The only people who ought to be offended by any of this are the suits at Channel 4, who are seeing the BBC start to move its tanks squarely on to their territory. The folks at Horseferry Road are the ones who should have snapped up Lily Allen, who may well do better than Charlotte Church, although everybody is allowed to fail when it comes to matters of taste. However, Channel 4’s programming budget is more than five times that of BBC Three’s, so it should be able to make some better telly than its new rival, and nobody can be insulated from competition in the digital era.
As for the rest of us – the viewers – channels as brands still matter, regardless of what we are excitably told about on-demand viewing being the death them. And the point of creating new channels is to create an environment that will retain and attract viewers, which is why MTV or Sky News or Discovery exists. The BBC, being funded by the licence fee, cannot afford to be unpopular and nor should it be. So there is no reason why the corporation cannot create a channel aimed at 16 to 34-year-olds, although when it does so it must strive for a quality and originality that is not found elsewhere.
Last year, BBC Three spent £92.9 million, and, although the budget has since been trimmed to reflect the recent cost cuts, it is down only a few million.
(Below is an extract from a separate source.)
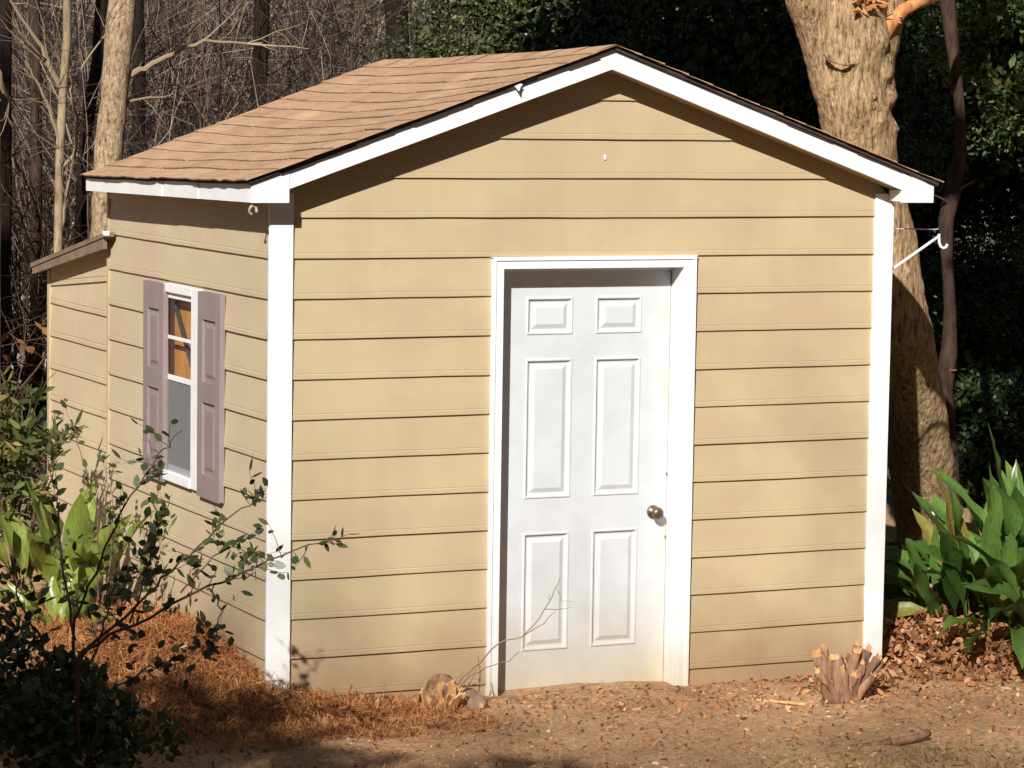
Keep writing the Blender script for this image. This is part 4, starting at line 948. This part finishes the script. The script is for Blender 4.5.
# ---------------------------------------------------------------- litter
def scatter(n, x0, x1, y0, y1, dens, r=rng):
    out = []
    while len(out) < n:
        x = r.uniform(x0, x1, n * 2); y = r.uniform(y0, y1, n * 2); k = r.random(n * 2) < dens(x, y); out += list(zip(x[k], y[k]))
    a = np.array(out[:n]); 
    inside = (a[:, 0] > -.0) & (a[:, 0] < W) & (a[:, 1] > -.02)
    return a[~inside]
def on_ground(a, lo, hi):
    z = gz(a[:, 0], a[:, 1]) + np.array([bumpy(x, y) for x, y in a]) + rng.uniform(lo, hi, len(a)); return np.column_stack([a, z])
gs = lambda x, y, cx, cy, sx_, sy_: np.exp(-((x - cx) / sx_) ** 2 - ((y - cy) / sy_) ** 2)
pileL = lambda x, y: np.clip(gs(x, y, -.25, .7, .45, .9) + .5 * gs(x, y, -.5, -.1, .5, .35) + .12 * gs(x, y, .3, -.3, .6, .3), 0, 1)
pileR = lambda x, y: np.clip(gs(x, y, 3.9, .35, .5, .45) + .9 * gs(x, y, 4.8, .3, .8, .5) + .3 * gs(x, y, 3.1, -.2, .3, .2), 0, 1)
def flat_dirs(n, up_=.35): d = rng.normal(size=(n, 3)); d[:, 2] *= up_; return d
a = np.concatenate([scatter(3600, -1.3, .8, -.7, 2.3, pileL), scatter(5200, 2.7, 6, -.6, 1.6, pileR)])
hgt = np.where(a[:, 0] < 1, pileL(a[:, 0], a[:, 1]), pileR(a[:, 0], a[:, 1]))
p = on_ground(a, 0, 1e-4); p[:, 2] += rng.random(len(a)) * (.015 + .11 * hgt)
leaf_obj('leaf_litter', leaves(p, .048, .026, .8, flat_dirs(len(p), .6)), M['litter']); tag(bpy.data.objects['leaf_litter'], 'heaped orange-brown fallen leaves along both sides of the shed', None, None, 'stuff')
a = np.concatenate([scatter(30000, -1.4, .9, -.9, 2.3, lambda x, y: np.clip(pileL(x, y) + .25 * gs(x, y, .1, -.6, .7, .5), 0, 1)), scatter(2600, -2, 5.5, -2.8, 0, lambda x, y: np.ones_like(x))]); n = len(a)
hgt = pileL(a[:, 0], a[:, 1]); p = on_ground(a, .004, .02); p[:, 2] += rng.random(n) * .15 * hgt
d = unit(flat_dirs(n, .45)); s = unit(np.cross(d, np.array([0, 0, 1.]) + .3 * rng.normal(size=(n, 3)))); Ln = rng.uniform(.05, .13, n)[:, None]; cv = rng.normal(0, .018, (n, 1)) * np.array([[0, 0, 1]]) + s * rng.normal(0, .012, (n, 1))
v = np.empty((n, 6, 3)); wdt = .0013
v[:, 0] = p - d * Ln / 2 - s * wdt; v[:, 1] = p - d * Ln / 2 + s * wdt; v[:, 2] = p + cv + s * wdt; v[:, 3] = p + d * Ln / 2 + s * wdt; v[:, 4] = p + d * Ln / 2 - s * wdt; v[:, 5] = p + cv - s * wdt
leaf_obj('pine_straw', v, M['straw']); tag(bpy.data.objects['pine_straw'], 'reddish pine straw heaped against the window wall of the shed', None, None, 'stuff')
a = scatter(5200, -2, 5.5, -3, .0, lambda x, y: .25 + .75 * gs(x, y, 2, -.3, 3, .5)); p = on_ground(a, .001, .006)
leaf_obj('leaf_scraps', leaves(p, .028, .016, .6, flat_dirs(len(p), .3)), M['litter']); tag(bpy.data.objects['leaf_scraps'], 'scraps of dry leaf trodden into the earth before the door', None, None, 'stuff')
a = scatter(3800, -2, 5.5, -3, .0, lambda x, y: np.ones_like(x)); p = on_ground(a, -.001, .003); n = len(p)
oc = np.array([[1, 0, 0], [0, 1, 0], [-1, 0, 0], [0, -1, 0], [0, 0, 1], [0, 0, -1]], float)
sz = (.0025 + .007 * rng.random(n) ** 4)[:, None, None] * rng.uniform(.6, 1.4, (n, 6, 3)); v = p[:, None, :] + oc[None] * sz
tri = [[0, 1, 4], [1, 2, 4], [2, 3, 4], [3, 0, 4], [1, 0, 5], [2, 1, 5], [3, 2, 5], [0, 3, 5]]
arr_mesh('pebbles', v, 6, M['pebble'], None, tri); tag(bpy.data.objects['pebbles'], 'pebbles and pale wood chips scattered over the earth', None, None, 'stuff')
a = scatter(650, .2, 4.5, -3, -.9, lambda x, y: np.clip(gs(x, y, 2.2, -2.0, .9, .35) + .25 * gs(x, y, 1.4, -.75, .3, .1), 0, 1)); p = on_ground(a, -.004, 0); d = rng.normal(size=(len(p), 3)) * .8; d[:, 2] = .55
leaf_obj('grass', leaves(p, .055, .004, .5, d), M['dry_grass']); tag(bpy.data.objects['grass'], 'sparse dry grass blades at the bottom edge of the yard', None, None, 'stuff')

# tree standing outside the picture on the sunny side, whose shade lies over the lower left
def shade_tree(loc, label, cs, keep, lf, mt='ever', name='evergreen_tree', wd=.5, h=5):
    t = thing(name, loc, label, 'tree'); p = np.concatenate([crown_pts(c, rd, n_, rng, .2, k_, sr) for c, rd, n_, k_, sr in cs])
    p = p[keep(p, p[:, 2] + .79 * p[:, 1], p[:, 0] - .775 * p[:, 1])]
    leaf_obj('crown', leaves(p, lf, lf * wd), M[mt], t); mb = MB(); mb.tube([loc, (loc[0] - .1, loc[1], h * .4), (loc[0], loc[1] - .1, h)], [.24, .19, .07], 12); mb.build('trunk', M['bark_dark'], t, smooth=True)
shade_tree((-9, -9.3, 0), 'leafy evergreen standing in the yard out of view, shading the near corner',
           [((-11.2, -9.3, 5.2), (2.4, 1.2, 3.4), 9000, 50, .3), ((-8.8, -9.3, 4.8), (2.3, 1.2, 3.2), 10000, 50, .3), ((-6.7, -9.2, 3.6), (1.5, 1.2, 2.6), 6000, 40, .3), ((-5.9, -9.3, 4.3), (1.7, 1.1, 2.7), 8000, 45, .3)],
           lambda p, hh, uu: hh < -.12 - .5 * uu + .12 * np.sin(uu * 9), .2)
shade_tree((-15, -20, 0), 'tall evergreen far behind the camera shading the open yard', [((-17, -20, 9.5), (3.5, 1.5, 4.5), 4000, 50, .3), ((-12, -20, 9.5), (4, 1.5, 4.5), 4000, 50, .3), ((-8, -20, 9.), (3, 1.5, 4.5), 3000, 40, .3)],  # added out of view to shade the yard and cut its bounce light
           lambda p, hh, uu: hh < -2.5 + .35 * np.sin(uu * 2.3), .5, h=10)
shade_tree((-8.2, -3, 0), 'tall evergreen left of the yard shading the far end of the lean-to', [((-8.6, -3, 10.2), (1.7, 1., 2.6), 5000, 40, .3)], lambda p, hh, uu: (uu < -5.1) & (hh > 5.6), .25, h=10)  # crown placed on the path of the sun to darken the left edge
shade_tree((8.5, -6, 0), 'tall overhanging tree roofing the yard well above the shed', [((x_, y_, 7.1 - .79 * y_), (2.6, 2.2, .7), 430, 9, .5) for x_ in (-3, 0, 3, 6, 9) for y_ in (-16, -13, -10, -7, -4, -1, 2)] + [((1.6 + 1.5 * i, -5.2, 7.9), (1.3, 1.2, 1.9), 1700, 18, .4) for i in range(4)],  # leaf slab and clumps added to hold back sky light and shade the right
           lambda p, hh, uu: ((hh > 6.0) | ((uu > 3.55) & (hh > 2.3) & (p[:, 1] < -2) & ((uu > 4.1) | (hh < 4.2)))) & (uu > -3.4) & ((uu < 3.3) | (hh < 5.3) | (rng.random(len(p)) < .05)) & (p[:, 2] > 4.7), .5, h=12)
n = 15000; ang = rng.uniform(R(150), R(395), n); rad_ = rng.uniform(24, 31, n)
p = np.column_stack([1 + np.cos(ang) * rad_, -4 + np.sin(ang) * rad_ * .95, 14.5 * rng.random(n) ** .9])
uu = p[:, 0] - .775 * p[:, 1]; hh = p[:, 2] + .79 * p[:, 1]; k_ = (hh < -3.) | (uu > 9) | (uu < -12)
leaf_obj('woodland', leaves(p[k_], 1.3, .75), M['ever']); tag(bpy.data.objects['woodland'], 'dark wood enclosing the yard behind the viewer', None, None, 'stuff')  # put in to dim ambient light from the low sky
# bare crown a long way off on the sunny side: its soft shade mottles the lower boards
n = 260; d = unit(rng.normal(size=(n, 3))); p = np.array([-25.3, -35, 25.6]) + d * np.array([5, 3, 2.2]) * rng.random((n, 1)) ** .5
t = thing('bare_tree', (-25.3, -35, 0), 'tall leafless tree a long way off in the direction of the sun', 'tree'); mb = MB()
for q in p: mb.tube([q, Vector(q) + Vector((rng.normal(0, .5), rng.normal(0, .5), rng.normal(.3, .4)))], [.035, .02], 4)
mb.build('branches', M['twig_brown'], t, fixn=False); mb = MB(); mb.tube([(-25.3, -35, -.1), (-25.3, -35, 12), (-25.2, -35, 25)], [.4, .3, .08], 12); mb.build('trunk', M['bark_dark'], t)

# ---------------------------------------------------------------- light
SD = Vector((-.775, -1, .79)).normalized()
w = bpy.data.worlds.new('World'); S.world = w; w.use_nodes = True; nt = w.node_tree; nt.nodes.clear()
sk = nt.nodes.new('ShaderNodeTexSky'); sk.sky_type = 'NISHITA'; sk.sun_disc = False; sk.sun_elevation = math.asin(SD.z); sk.sun_rotation = math.atan2(SD.x, SD.y)
bg = nt.nodes.new('ShaderNodeBackground'); bg.inputs[1].default_value = .05; ow = nt.nodes.new('ShaderNodeOutputWorld')
nt.links.new(sk.outputs[0], bg.inputs[0]); nt.links.new(bg.outputs[0], ow.inputs[0])
sd = bpy.data.lights.new('sun', 'SUN'); sd.energy = 5.0; sd.angle = R(.53); sd.color = (1, .968, .91); so = bpy.data.objects.new('sun', sd); C.objects.link(so)
so.rotation_euler = SD.to_track_quat('Z', 'Y').to_euler(); so.location = (-6, -8, 8)
S.render.engine = 'CYCLES'; S.view_settings.view_transform = 'Standard'; S.view_settings.look = 'None'; S.view_settings.gamma = 1; S.view_settings.exposure = .4
S.cycles.use_denoising = True; S.cycles.max_bounces = 8; S.cycles.transparent_max_bounces = 12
Given that BBC Three attracts only 1 per cent of all digital viewing, it is pretty easy to suggest that it should be axed so that the entire BBC newsroom may be spared from any cuts. After all, News has a divine right to send seven journalists from four different programmes to the same murder scene when a couple may well do.
Even the viewing figures are not as bad as suggested: when BBC Three is on (from 7pm) it gets 3.4 per cent of the 16-to34 audience. That’s still too small for the near £90 million that it now spends, but its market share is growing – it was 2.4 per cent in 2005 – and there is already enough to build on.
Forget shutting BBC Three: when it comes to saving money at the BBC the most sensible option is, in broad terms, the one that has been taken – spread the pain across all genres and all channels, hit BBC Three harder than BBC One peaktime but recognise that in this phase of the digital era it does have a place. Lots of channels is, after all, where the future lies, even for the corporation, and on this occasion Mark Thompson’s defence of BBC Three is quite right. Amy Winehouse may finally be going into rehab, now that the singer has cancelled her tour. Yet her constant battle with drugs – and the endless press exposure – has hardly dampened sales. Nobody from her record company, Universal, would say as much in public, but ask them privately, when no journalists are listening, and you might get an admission that although such conduct can never be condoned, sales are good.
Make no mistake, Amy is still big business for Universal, even though her album Back to Black was first released last year. It has sold 1.5 million copies in the UK and sits on the charts at a respectable 9, a full 57 weeks after its debut. Worldwide, it sold 3.3 million copies in the first nine months of the year, making her Universal’s bestselling act in that period, according to the most recent figures issued by the company.
Drugs don’t always work when it comes to selling music, otherwise Pete Doherty would be a bigger act. What also drives sales is the sheer quality of Winehouse’s voice and the songs, which have an extra resonance against the tabloid backstory. But it is troubling that such a high-profile battle with drink and drugs ends up as such a nice little earner for the artist, her management and the record company, even when you consider that no one forces anybody to buy the CD.